**** SUPPLIED INFORMATION ****
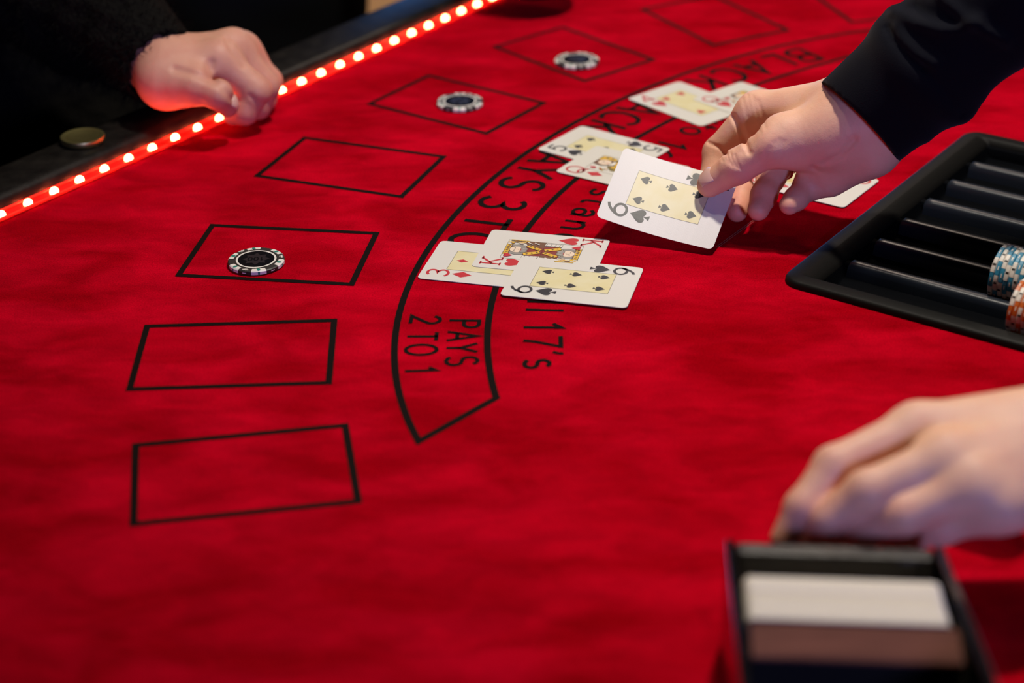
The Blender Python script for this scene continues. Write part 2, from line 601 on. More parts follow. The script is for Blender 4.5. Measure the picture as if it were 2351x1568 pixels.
def smooth_mesh(v, f, it=2, lam=0.5):
    e = np.concatenate([f[:, [0, 1]], f[:, [1, 2]], f[:, [2, 3]], f[:, [3, 0]]])
    for _ in range(it):
        acc = np.zeros_like(v); cnt = np.zeros(len(v))
        for i, j in ((0, 1), (1, 0)):
            np.add.at(acc, e[:, i], v[e[:, j]]); np.add.at(cnt, e[:, i], 1)
        v = v + lam * (acc / np.maximum(cnt, 1)[:, None] - v)
    return v


def sdf_object(name, fn, lo, hi, h, m, parent=None, smooth=1, blush=None):
    v, f = surface(fn, lo, hi, h)
    v = smooth_mesh(v, f, smooth)
    org = np.array(parent.location) if parent else np.zeros(3)
    me = bpy.data.meshes.new(name)
    me.vertices.add(len(v)); me.vertices.foreach_set('co', (v - org).astype(np.float32).ravel())
    me.loops.add(len(f) * 4); me.loops.foreach_set('vertex_index', f.astype(np.int32).ravel())
    me.polygons.add(len(f)); me.polygons.foreach_set('loop_start', np.arange(0, len(f) * 4, 4, dtype=np.int32))
    me.polygons.foreach_set('use_smooth', [True] * len(f))
    me.materials.append(m)
    me.update(calc_edges=True)
    me.validate()
    if blush is not None:
        at_ = me.attributes.new('blush', 'FLOAT', 'POINT')
        at_.data.foreach_set('value', blush(v).astype(np.float32))
    return link(name, me, parent)


def front_line(P, pts):
    """distance from P to a line of points as laid on the side of a form that faces the table front"""
    Q = P - CO; D = Q @ CF
    X2 = np.stack([Q @ CR / D, Q @ CU / D], 1)
    best = np.full(len(P), 1e9); dep = np.mean([(q - CO) @ CF for q in pts])
    L2 = [np.array([(q - CO) @ CR, (q - CO) @ CU]) / ((q - CO) @ CF) for q in pts]
    for a, b_ in zip(L2[:-1], L2[1:]):
        ba = b_ - a; t = np.clip(((X2 - a) @ ba) / (ba @ ba), 0, 1)
        best = np.minimum(best, np.linalg.norm(X2 - a - t[:, None] * ba, axis=1))
    return best * dep, dep, D


class Hand:
    """continuous hand surface: palm pieces, five jointed digits, local swellings and creases"""

    def __init__(s):
        s.palm = []; s.digits = []; s.bumps = []; s.blushes = []; s.lines = []

    def p(s, a, b_, ra, rb): s.palm.append((np.array(a), np.array(b_), ra, rb))

    def digit(s, pts, rad, knuckle=0.0010):
        pts = [np.array(q) for q in pts]
        s.digits.append((pts, rad))
        for q, r in zip(pts[1:-1], rad[1:-1]):
            s.bumps.append(([q, q + 1e-6], -knuckle, r * 0.9))
        for q in pts[1:]:
            s.blushes.append((q, 0.014, 0.45))

    def crease(s, pts, depth=0.0012, width=0.0016): s.lines.append(([np.array(q) for q in pts], depth, width))

    def field(s, P):
        d = None
        for a, b_, ra, rb in s.palm:
            q = rc(P, a, b_, ra, rb)
            d = q if d is None else smin(d, q, 0.016)
        fd = None
        for pts, rad in s.digits:
            q = None
            for i in range(len(pts) - 1):
                e = rc(P, pts[i], pts[i + 1], rad[i], rad[i + 1])
                q = e if q is None else smin(q, e, 0.004)
            fd = q if fd is None else smin(fd, q, 0.0014)
        d = smin(d, fd, 0.009)
        for pts, amp, w in s.bumps:
            if len(pts) == 2 and np.linalg.norm(pts[0] - pts[1]) < 1e-5:
                dist = np.linalg.norm(P - pts[0], axis=1)
            else:
                dist = polydist(P, pts)
            d = d + amp * np.exp(-(dist / w) ** 2)
        if s.lines:
            # skin folds: grooves pressed into the side of the hand that faces the table front
            for pts, amp, w in s.lines:
                best, dep, D = front_line(P, pts)
                d = d + amp * np.exp(-(best / w) ** 2) * np.clip((dep + .016 - D) / .006, 0, 1)
        return d

    def blush(s, v):
        r = np.zeros(len(v))
        for c, w, a in s.blushes:
            r += a * np.exp(-((v - c) ** 2).sum(1) / (w * w))
        return np.clip(r, 0, 0.9)

    def bounds(s, m_=0.012):
        q = [x for a, b_, ra, rb in s.palm for x in (a - ra, a + ra, b_ - rb, b_ + rb)]
        q += [x for pts, rad in s.digits for c, r in zip(pts, rad) for x in (c - r, c + r)]
        q = np.array(q)
        return q.min(0) - m_, q.max(0) + m_


def nail(parent, c, along, normal, wid, leng, name='fingernail'):
    along = np.array(along) / np.linalg.norm(along)
    normal = np.array(normal) - along * (np.array(normal) @ along)
    normal /= np.linalg.norm(normal)
    side = np.cross(normal, along)
    org = np.array(parent.location)
    V = []; Fc = []; nu, nv = 11, 9
    for i in range(nu):
        for j in range(nv):
            a = -1 + 2 * i / (nu - 1); t = j / (nv - 1)
            ww = wid * (0.80 + 0.20 * math.sin(math.pi * min(1, t * 1.2 + .15)))
            ll = (t - .5) * leng * (1 - 0.18 * a * a * (1 if t > .5 else .6))
            q = c + side * a * ww + along * ll + normal * (wid * 0.55 * (math.sqrt(max(0, 1 - (a * .8) ** 2)) - 1)
                                                          + 0.0006 - 0.0012 * (2 * t - 1) ** 2)
            V.append(q - org)
    for i in range(nu - 1):
        for j in range(nv - 1):
            Fc.append((i * nv + j, (i + 1) * nv + j, (i + 1) * nv + j + 1, i * nv + j + 1))
    mb = MB(); mb.add(V, Fc, M_NAIL)
    o = mb.build(name, parent, True)
    sm = o.modifiers.new('thick', 'SOLIDIFY'); sm.thickness = 0.0006; sm.offset = 0
    return o

# ================================================================== SETTING
mb = MB()
PW = 0.22
fl = empty('floor', (0, 3, FLOOR)); tag(fl, 'oak plank floor of the room beyond the table', 'floor', kind='structure')
mb = MB(); mb.box((-5, -6, -0.06), (5, 6, -0.012), M_BODY); sub = mb.build('subfloor', fl)
pm = []
for ln in (2.4, 1.7):
    mb = MB(); mb.box((-ln / 2 + .002, -PW / 2 + .002, -0.012), (ln / 2 - .002, PW / 2 - .002, 0), M_FLOOR); pm.append(mb.mesh('plank'))
k = 0
for i in range(-27, 28):
    xx = -5.0 - (i % 3) * 0.5
    while xx < 4.9:
        ln = (2.4, 1.7)[k % 2]
        if xx + ln > 5.0: ln = 1.7
        link('plank', pm[0 if ln == 2.4 else 1], fl, (min(xx + ln / 2, 5.0 - ln / 2), i * PW, 0)); xx += ln; k += 1
for nm, lo, hi in (('wall_back', (-5, 8.9, FLOOR), (5, 9.0, 2.2)), ('wall_left', (-5.1, -3, FLOOR), (-5, 9, 2.2)),
                   ('wall_right', (5, -3, FLOOR), (5.1, 9, 2.2)), ('wall_front', (-5, -3.1, FLOOR), (5, -3, 2.2)),
                   ('ceiling', (-5.1, -3.1, 2.2), (5.1, 9.0, 2.3))):
    mb = MB(); mb.box(lo, hi, M_WALL); o = mb.build(nm); tag(o, 'dark unlit ' + nm.replace('_', ' ') + ' of the room', nm.split('_')[0], kind='structure')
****
## WORK INSTRUCTIONS
Leave the pictures out and copy the rest of the data exactly.

## RESPONSE BELOW
The Blender Python script for this scene continues. Write part 2, from line 601 on. More parts follow. The script is for Blender 4.5. Measure the picture as if it were 2351x1568 pixels.
def smooth_mesh(v, f, it=2, lam=0.5):
    e = np.concatenate([f[:, [0, 1]], f[:, [1, 2]], f[:, [2, 3]], f[:, [3, 0]]])
    for _ in range(it):
        acc = np.zeros_like(v); cnt = np.zeros(len(v))
        for i, j in ((0, 1), (1, 0)):
            np.add.at(acc, e[:, i], v[e[:, j]]); np.add.at(cnt, e[:, i], 1)
        v = v + lam * (acc / np.maximum(cnt, 1)[:, None] - v)
    return v


def sdf_object(name, fn, lo, hi, h, m, parent=None, smooth=1, blush=None):
    v, f = surface(fn, lo, hi, h)
    v = smooth_mesh(v, f, smooth)
    org = np.array(parent.location) if parent else np.zeros(3)
    me = bpy.data.meshes.new(name)
    me.vertices.add(len(v)); me.vertices.foreach_set('co', (v - org).astype(np.float32).ravel())
    me.loops.add(len(f) * 4); me.loops.foreach_set('vertex_index', f.astype(np.int32).ravel())
    me.polygons.add(len(f)); me.polygons.foreach_set('loop_start', np.arange(0, len(f) * 4, 4, dtype=np.int32))
    me.polygons.foreach_set('use_smooth', [True] * len(f))
    me.materials.append(m)
    me.update(calc_edges=True)
    me.validate()
    if blush is not None:
        at_ = me.attributes.new('blush', 'FLOAT', 'POINT')
        at_.data.foreach_set('value', blush(v).astype(np.float32))
    return link(name, me, parent)


def front_line(P, pts):
    """distance from P to a line of points as laid on the side of a form that faces the table front"""
    Q = P - CO; D = Q @ CF
    X2 = np.stack([Q @ CR / D, Q @ CU / D], 1)
    best = np.full(len(P), 1e9); dep = np.mean([(q - CO) @ CF for q in pts])
    L2 = [np.array([(q - CO) @ CR, (q - CO) @ CU]) / ((q - CO) @ CF) for q in pts]
    for a, b_ in zip(L2[:-1], L2[1:]):
        ba = b_ - a; t = np.clip(((X2 - a) @ ba) / (ba @ ba), 0, 1)
        best = np.minimum(best, np.linalg.norm(X2 - a - t[:, None] * ba, axis=1))
    return best * dep, dep, D


class Hand:
    """continuous hand surface: palm pieces, five jointed digits, local swellings and creases"""

    def __init__(s):
        s.palm = []; s.digits = []; s.bumps = []; s.blushes = []; s.lines = []

    def p(s, a, b_, ra, rb): s.palm.append((np.array(a), np.array(b_), ra, rb))

    def digit(s, pts, rad, knuckle=0.0010):
        pts = [np.array(q) for q in pts]
        s.digits.append((pts, rad))
        for q, r in zip(pts[1:-1], rad[1:-1]):
            s.bumps.append(([q, q + 1e-6], -knuckle, r * 0.9))
        for q in pts[1:]:
            s.blushes.append((q, 0.014, 0.45))

    def crease(s, pts, depth=0.0012, width=0.0016): s.lines.append(([np.array(q) for q in pts], depth, width))

    def field(s, P):
        d = None
        for a, b_, ra, rb in s.palm:
            q = rc(P, a, b_, ra, rb)
            d = q if d is None else smin(d, q, 0.016)
        fd = None
        for pts, rad in s.digits:
            q = None
            for i in range(len(pts) - 1):
                e = rc(P, pts[i], pts[i + 1], rad[i], rad[i + 1])
                q = e if q is None else smin(q, e, 0.004)
            fd = q if fd is None else smin(fd, q, 0.0014)
        d = smin(d, fd, 0.009)
        for pts, amp, w in s.bumps:
            if len(pts) == 2 and np.linalg.norm(pts[0] - pts[1]) < 1e-5:
                dist = np.linalg.norm(P - pts[0], axis=1)
            else:
                dist = polydist(P, pts)
            d = d + amp * np.exp(-(dist / w) ** 2)
        if s.lines:
            # skin folds: grooves pressed into the side of the hand that faces the table front
            for pts, amp, w in s.lines:
                best, dep, D = front_line(P, pts)
                d = d + amp * np.exp(-(best / w) ** 2) * np.clip((dep + .016 - D) / .006, 0, 1)
        return d

    def blush(s, v):
        r = np.zeros(len(v))
        for c, w, a in s.blushes:
            r += a * np.exp(-((v - c) ** 2).sum(1) / (w * w))
        return np.clip(r, 0, 0.9)

    def bounds(s, m_=0.012):
        q = [x for a, b_, ra, rb in s.palm for x in (a - ra, a + ra, b_ - rb, b_ + rb)]
        q += [x for pts, rad in s.digits for c, r in zip(pts, rad) for x in (c - r, c + r)]
        q = np.array(q)
        return q.min(0) - m_, q.max(0) + m_


def nail(parent, c, along, normal, wid, leng, name='fingernail'):
    along = np.array(along) / np.linalg.norm(along)
    normal = np.array(normal) - along * (np.array(normal) @ along)
    normal /= np.linalg.norm(normal)
    side = np.cross(normal, along)
    org = np.array(parent.location)
    V = []; Fc = []; nu, nv = 11, 9
    for i in range(nu):
        for j in range(nv):
            a = -1 + 2 * i / (nu - 1); t = j / (nv - 1)
            ww = wid * (0.80 + 0.20 * math.sin(math.pi * min(1, t * 1.2 + .15)))
            ll = (t - .5) * leng * (1 - 0.18 * a * a * (1 if t > .5 else .6))
            q = c + side * a * ww + along * ll + normal * (wid * 0.55 * (math.sqrt(max(0, 1 - (a * .8) ** 2)) - 1)
                                                          + 0.0006 - 0.0012 * (2 * t - 1) ** 2)
            V.append(q - org)
    for i in range(nu - 1):
        for j in range(nv - 1):
            Fc.append((i * nv + j, (i + 1) * nv + j, (i + 1) * nv + j + 1, i * nv + j + 1))
    mb = MB(); mb.add(V, Fc, M_NAIL)
    o = mb.build(name, parent, True)
    sm = o.modifiers.new('thick', 'SOLIDIFY'); sm.thickness = 0.0006; sm.offset = 0
    return o

# ================================================================== SETTING
mb = MB()
PW = 0.22
fl = empty('floor', (0, 3, FLOOR)); tag(fl, 'oak plank floor of the room beyond the table', 'floor', kind='structure')
mb = MB(); mb.box((-5, -6, -0.06), (5, 6, -0.012), M_BODY); sub = mb.build('subfloor', fl)
pm = []
for ln in (2.4, 1.7):
    mb = MB(); mb.box((-ln / 2 + .002, -PW / 2 + .002, -0.012), (ln / 2 - .002, PW / 2 - .002, 0), M_FLOOR); pm.append(mb.mesh('plank'))
k = 0
for i in range(-27, 28):
    xx = -5.0 - (i % 3) * 0.5
    while xx < 4.9:
        ln = (2.4, 1.7)[k % 2]
        if xx + ln > 5.0: ln = 1.7
        link('plank', pm[0 if ln == 2.4 else 1], fl, (min(xx + ln / 2, 5.0 - ln / 2), i * PW, 0)); xx += ln; k += 1
for nm, lo, hi in (('wall_back', (-5, 8.9, FLOOR), (5, 9.0, 2.2)), ('wall_left', (-5.1, -3, FLOOR), (-5, 9, 2.2)),
                   ('wall_right', (5, -3, FLOOR), (5.1, 9, 2.2)), ('wall_front', (-5, -3.1, FLOOR), (5, -3, 2.2)),
                   ('ceiling', (-5.1, -3.1, 2.2), (5.1, 9.0, 2.3))):
    mb = MB(); mb.box(lo, hi, M_WALL); o = mb.build(nm); tag(o, 'dark unlit ' + nm.replace('_', ' ') + ' of the room', nm.split('_')[0], kind='structure')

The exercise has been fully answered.